Unfortunately, whether they were constrained by the Marketing department or simply by the innate corporate unwillingness to risk frightening the horses, the results are lacklustre - not actually bad, but definitely missing their targets.

Take the Pale Ale. "Inspired by England" it says on the bottle, so at 6.3% it appears to be a modern take on a 19th century pale ale. Sadly it instead ends up as the bastard child of a Märzen and a bitter Pils - there's a bit of toasted caramel and tropical fruit in there, but all under a lingering acrid bitterness.

Meanwhile the "Inspired by Germany" 1873 Pils at 6% is more uninspired than inspired. Grainy, dry-bitter and rather one-dimensional, it exemplifies those unimaginative German brewers who think hops are just for bittering, and that flavour and (non-grassy) aroma hops are only for foreigners and other weirdos.

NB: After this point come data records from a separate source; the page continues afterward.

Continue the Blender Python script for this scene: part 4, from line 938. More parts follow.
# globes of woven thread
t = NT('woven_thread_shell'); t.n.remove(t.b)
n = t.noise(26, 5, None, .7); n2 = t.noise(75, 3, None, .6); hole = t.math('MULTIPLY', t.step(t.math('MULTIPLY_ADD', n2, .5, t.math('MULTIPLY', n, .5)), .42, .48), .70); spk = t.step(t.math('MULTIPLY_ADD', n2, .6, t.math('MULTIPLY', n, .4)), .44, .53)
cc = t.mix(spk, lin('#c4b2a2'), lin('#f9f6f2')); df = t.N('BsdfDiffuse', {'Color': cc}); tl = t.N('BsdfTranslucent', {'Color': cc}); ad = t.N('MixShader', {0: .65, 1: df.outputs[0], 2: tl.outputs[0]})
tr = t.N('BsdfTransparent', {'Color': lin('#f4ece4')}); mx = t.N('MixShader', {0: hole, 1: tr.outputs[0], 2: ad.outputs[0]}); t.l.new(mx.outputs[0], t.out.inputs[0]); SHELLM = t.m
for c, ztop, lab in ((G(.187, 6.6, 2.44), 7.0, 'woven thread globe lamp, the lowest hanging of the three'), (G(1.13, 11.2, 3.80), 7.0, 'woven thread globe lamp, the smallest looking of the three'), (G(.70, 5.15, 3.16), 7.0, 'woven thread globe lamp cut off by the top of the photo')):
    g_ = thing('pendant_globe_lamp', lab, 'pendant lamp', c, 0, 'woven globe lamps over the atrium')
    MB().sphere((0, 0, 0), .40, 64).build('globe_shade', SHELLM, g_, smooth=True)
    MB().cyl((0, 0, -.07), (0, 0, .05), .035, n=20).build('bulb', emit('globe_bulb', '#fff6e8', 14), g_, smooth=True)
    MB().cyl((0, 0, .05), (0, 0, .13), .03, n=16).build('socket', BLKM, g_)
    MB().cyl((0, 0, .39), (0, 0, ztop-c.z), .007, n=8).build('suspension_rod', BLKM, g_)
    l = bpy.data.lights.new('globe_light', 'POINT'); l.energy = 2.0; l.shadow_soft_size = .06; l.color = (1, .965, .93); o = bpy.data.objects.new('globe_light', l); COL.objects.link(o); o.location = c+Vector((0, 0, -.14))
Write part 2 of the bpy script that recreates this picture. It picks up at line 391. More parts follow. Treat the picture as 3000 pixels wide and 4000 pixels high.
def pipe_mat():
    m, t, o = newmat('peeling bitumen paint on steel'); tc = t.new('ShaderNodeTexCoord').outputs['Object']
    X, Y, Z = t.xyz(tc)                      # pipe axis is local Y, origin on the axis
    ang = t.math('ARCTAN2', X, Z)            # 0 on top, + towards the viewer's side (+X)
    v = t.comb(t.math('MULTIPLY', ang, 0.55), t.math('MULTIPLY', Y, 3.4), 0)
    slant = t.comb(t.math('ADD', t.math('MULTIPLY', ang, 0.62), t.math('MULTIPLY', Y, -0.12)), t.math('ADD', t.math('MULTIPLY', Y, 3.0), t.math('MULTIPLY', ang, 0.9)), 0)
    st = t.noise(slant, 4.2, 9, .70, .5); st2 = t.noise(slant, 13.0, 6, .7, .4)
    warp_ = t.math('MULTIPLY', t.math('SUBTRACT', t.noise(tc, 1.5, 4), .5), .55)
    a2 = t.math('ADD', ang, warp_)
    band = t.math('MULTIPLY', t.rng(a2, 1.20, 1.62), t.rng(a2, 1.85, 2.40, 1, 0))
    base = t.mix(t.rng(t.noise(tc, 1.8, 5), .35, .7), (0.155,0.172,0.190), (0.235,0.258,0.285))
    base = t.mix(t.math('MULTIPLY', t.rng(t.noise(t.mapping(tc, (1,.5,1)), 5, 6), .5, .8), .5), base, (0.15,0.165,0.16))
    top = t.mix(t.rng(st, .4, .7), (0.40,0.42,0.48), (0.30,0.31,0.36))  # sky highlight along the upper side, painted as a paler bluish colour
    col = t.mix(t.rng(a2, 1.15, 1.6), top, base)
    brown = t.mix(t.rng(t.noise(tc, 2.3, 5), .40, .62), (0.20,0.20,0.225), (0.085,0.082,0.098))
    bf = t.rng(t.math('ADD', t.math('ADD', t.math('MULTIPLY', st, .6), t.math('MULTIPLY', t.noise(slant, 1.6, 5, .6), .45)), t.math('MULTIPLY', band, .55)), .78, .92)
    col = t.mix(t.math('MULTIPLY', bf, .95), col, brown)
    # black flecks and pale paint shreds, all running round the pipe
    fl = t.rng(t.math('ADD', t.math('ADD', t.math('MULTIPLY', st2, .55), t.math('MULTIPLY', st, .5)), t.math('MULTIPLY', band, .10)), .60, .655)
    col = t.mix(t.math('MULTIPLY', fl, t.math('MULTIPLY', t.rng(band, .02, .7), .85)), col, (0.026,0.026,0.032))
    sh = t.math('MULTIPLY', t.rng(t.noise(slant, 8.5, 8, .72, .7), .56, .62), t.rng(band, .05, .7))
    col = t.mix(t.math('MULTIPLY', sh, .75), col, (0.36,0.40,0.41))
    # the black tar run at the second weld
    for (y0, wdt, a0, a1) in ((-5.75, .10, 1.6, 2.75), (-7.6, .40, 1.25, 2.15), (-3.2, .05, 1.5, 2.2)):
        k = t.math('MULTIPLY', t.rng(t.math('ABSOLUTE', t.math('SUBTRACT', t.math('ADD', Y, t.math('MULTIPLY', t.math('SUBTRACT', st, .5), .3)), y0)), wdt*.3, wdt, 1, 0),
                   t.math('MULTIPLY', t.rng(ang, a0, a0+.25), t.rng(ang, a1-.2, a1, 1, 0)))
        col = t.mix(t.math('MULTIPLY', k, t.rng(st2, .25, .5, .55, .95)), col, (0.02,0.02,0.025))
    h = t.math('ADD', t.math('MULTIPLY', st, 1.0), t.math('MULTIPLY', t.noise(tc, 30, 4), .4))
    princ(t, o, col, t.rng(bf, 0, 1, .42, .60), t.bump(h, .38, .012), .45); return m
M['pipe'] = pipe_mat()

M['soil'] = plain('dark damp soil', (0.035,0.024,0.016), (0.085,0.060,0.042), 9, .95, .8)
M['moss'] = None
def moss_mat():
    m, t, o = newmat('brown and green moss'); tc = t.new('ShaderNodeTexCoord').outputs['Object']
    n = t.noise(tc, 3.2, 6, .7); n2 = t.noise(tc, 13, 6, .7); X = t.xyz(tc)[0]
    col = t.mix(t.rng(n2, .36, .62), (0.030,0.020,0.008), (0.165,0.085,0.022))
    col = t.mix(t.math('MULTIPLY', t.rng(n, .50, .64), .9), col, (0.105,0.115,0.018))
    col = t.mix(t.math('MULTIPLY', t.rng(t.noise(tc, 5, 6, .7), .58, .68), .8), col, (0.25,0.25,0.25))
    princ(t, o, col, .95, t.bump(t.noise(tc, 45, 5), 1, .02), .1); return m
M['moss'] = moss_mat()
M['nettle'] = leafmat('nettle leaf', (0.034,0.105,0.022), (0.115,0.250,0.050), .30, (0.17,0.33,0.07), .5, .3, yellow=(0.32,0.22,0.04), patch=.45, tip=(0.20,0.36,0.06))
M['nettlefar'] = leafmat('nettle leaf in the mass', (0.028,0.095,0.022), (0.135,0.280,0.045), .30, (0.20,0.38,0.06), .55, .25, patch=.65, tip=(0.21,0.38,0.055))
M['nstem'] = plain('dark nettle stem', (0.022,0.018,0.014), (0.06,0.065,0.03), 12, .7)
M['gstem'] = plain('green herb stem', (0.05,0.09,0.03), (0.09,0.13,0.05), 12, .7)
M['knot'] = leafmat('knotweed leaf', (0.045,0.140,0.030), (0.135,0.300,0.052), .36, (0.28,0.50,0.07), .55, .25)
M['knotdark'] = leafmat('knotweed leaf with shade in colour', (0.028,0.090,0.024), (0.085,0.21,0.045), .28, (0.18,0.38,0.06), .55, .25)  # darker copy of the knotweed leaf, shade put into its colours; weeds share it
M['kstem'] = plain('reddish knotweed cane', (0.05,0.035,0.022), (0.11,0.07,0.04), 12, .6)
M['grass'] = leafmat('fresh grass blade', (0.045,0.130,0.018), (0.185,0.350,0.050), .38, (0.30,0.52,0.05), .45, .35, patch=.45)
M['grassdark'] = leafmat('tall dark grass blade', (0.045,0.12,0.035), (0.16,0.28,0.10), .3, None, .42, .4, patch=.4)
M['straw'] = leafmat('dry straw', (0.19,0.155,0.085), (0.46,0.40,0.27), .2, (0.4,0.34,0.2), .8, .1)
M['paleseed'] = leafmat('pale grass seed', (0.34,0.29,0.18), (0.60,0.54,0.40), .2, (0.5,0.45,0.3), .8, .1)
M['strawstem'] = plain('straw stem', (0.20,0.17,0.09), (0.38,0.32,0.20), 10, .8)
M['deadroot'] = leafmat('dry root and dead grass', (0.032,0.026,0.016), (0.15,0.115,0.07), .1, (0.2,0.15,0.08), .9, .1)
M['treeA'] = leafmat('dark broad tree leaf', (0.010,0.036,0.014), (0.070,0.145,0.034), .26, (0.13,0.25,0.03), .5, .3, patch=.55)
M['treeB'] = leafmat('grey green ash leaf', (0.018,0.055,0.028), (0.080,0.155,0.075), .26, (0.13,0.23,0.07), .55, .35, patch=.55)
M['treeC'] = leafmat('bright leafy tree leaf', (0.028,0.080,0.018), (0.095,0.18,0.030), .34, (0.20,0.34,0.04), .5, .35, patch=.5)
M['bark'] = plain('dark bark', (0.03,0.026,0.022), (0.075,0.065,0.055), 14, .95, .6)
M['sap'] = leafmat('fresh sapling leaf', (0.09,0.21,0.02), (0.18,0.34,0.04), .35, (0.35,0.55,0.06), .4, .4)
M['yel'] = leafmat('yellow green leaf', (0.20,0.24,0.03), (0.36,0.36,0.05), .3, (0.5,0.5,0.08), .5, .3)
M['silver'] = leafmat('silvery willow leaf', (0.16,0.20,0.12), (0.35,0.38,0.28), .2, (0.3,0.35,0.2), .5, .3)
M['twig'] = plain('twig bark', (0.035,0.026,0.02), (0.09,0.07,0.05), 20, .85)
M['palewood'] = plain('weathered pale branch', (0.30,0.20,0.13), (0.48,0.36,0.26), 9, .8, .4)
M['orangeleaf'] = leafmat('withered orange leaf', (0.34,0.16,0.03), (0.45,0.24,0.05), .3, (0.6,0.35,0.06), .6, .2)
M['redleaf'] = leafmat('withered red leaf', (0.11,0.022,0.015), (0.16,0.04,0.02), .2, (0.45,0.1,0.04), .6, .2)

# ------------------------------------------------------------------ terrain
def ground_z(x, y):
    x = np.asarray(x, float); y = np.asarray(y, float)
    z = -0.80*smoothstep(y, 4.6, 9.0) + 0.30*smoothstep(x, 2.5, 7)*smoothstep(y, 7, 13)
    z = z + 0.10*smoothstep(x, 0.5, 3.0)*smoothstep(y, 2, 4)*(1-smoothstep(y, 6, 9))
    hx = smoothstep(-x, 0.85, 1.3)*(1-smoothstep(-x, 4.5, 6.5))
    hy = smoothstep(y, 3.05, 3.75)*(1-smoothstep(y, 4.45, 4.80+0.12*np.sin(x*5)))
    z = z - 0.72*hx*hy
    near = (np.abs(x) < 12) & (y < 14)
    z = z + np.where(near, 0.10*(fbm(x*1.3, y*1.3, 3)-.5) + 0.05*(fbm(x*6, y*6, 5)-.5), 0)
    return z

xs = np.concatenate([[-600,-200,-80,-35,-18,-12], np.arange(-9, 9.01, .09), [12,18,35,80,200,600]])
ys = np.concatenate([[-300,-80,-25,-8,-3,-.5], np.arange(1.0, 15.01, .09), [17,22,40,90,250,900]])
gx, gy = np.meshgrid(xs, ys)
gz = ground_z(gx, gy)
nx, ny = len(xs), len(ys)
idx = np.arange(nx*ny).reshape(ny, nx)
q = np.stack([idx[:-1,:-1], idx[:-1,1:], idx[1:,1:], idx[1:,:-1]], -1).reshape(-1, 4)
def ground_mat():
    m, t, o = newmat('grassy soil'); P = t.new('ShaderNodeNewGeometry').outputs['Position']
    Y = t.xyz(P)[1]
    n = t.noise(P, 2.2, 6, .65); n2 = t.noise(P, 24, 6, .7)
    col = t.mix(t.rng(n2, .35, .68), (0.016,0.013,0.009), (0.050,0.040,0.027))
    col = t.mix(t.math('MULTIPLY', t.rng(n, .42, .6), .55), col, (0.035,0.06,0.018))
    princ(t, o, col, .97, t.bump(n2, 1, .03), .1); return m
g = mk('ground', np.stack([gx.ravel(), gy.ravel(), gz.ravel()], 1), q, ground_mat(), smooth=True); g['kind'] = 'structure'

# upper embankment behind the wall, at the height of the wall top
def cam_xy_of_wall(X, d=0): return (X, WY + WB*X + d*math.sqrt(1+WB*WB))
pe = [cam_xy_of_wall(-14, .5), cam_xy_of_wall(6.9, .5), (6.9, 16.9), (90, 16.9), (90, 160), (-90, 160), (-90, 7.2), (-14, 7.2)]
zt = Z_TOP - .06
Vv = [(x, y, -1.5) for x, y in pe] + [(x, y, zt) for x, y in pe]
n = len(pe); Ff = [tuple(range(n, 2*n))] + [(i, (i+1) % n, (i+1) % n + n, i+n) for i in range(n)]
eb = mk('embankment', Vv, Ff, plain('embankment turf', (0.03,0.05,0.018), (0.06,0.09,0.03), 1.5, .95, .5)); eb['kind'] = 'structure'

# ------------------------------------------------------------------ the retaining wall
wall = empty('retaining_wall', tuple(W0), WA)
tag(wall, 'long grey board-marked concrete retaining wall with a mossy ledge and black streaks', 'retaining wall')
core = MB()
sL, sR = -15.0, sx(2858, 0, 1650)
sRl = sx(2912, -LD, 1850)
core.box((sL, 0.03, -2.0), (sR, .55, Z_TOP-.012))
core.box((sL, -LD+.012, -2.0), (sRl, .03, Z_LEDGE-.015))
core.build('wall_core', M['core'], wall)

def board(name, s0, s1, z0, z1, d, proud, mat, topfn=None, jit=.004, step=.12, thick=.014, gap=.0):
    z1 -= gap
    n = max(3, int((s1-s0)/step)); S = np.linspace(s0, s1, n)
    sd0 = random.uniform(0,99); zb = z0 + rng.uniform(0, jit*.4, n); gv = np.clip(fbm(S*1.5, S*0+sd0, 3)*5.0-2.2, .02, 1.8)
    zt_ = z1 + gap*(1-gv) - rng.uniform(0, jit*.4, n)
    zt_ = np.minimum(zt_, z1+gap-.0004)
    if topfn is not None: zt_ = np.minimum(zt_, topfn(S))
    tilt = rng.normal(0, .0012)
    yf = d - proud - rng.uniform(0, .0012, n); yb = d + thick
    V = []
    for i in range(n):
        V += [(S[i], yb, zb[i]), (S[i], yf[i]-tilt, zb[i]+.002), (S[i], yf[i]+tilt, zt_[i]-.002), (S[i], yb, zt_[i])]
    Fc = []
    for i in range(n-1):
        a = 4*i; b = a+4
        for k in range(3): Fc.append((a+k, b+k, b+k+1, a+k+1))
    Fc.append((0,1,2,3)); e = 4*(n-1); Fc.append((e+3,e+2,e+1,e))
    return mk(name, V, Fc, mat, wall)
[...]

The best of the three for me is the 5.7% Amber Lager, a slightly hopped-up take on a classic Vienna lager, with toasty toffee notes. However, it too gets a harsh bitter finish, and on the label is "Inspired by Australia" - WTF is that about?

Together, I guess these beers show that 'craft beer' (whatever you take it to mean, and German brewers are as likely to tie it to tradition as to US craft beer) is now totally mainstream in Germany. There's hardly a brewery big or small that isn't trying to do something crafty.

Unfortunately, while some of the results are excellent and intriguing, too many are definite me-too offerings. In short, Germany's craft beer bandwagon is still rolling, but how much longer can it keep going under the weight, as everyone and his hund jumps aboard?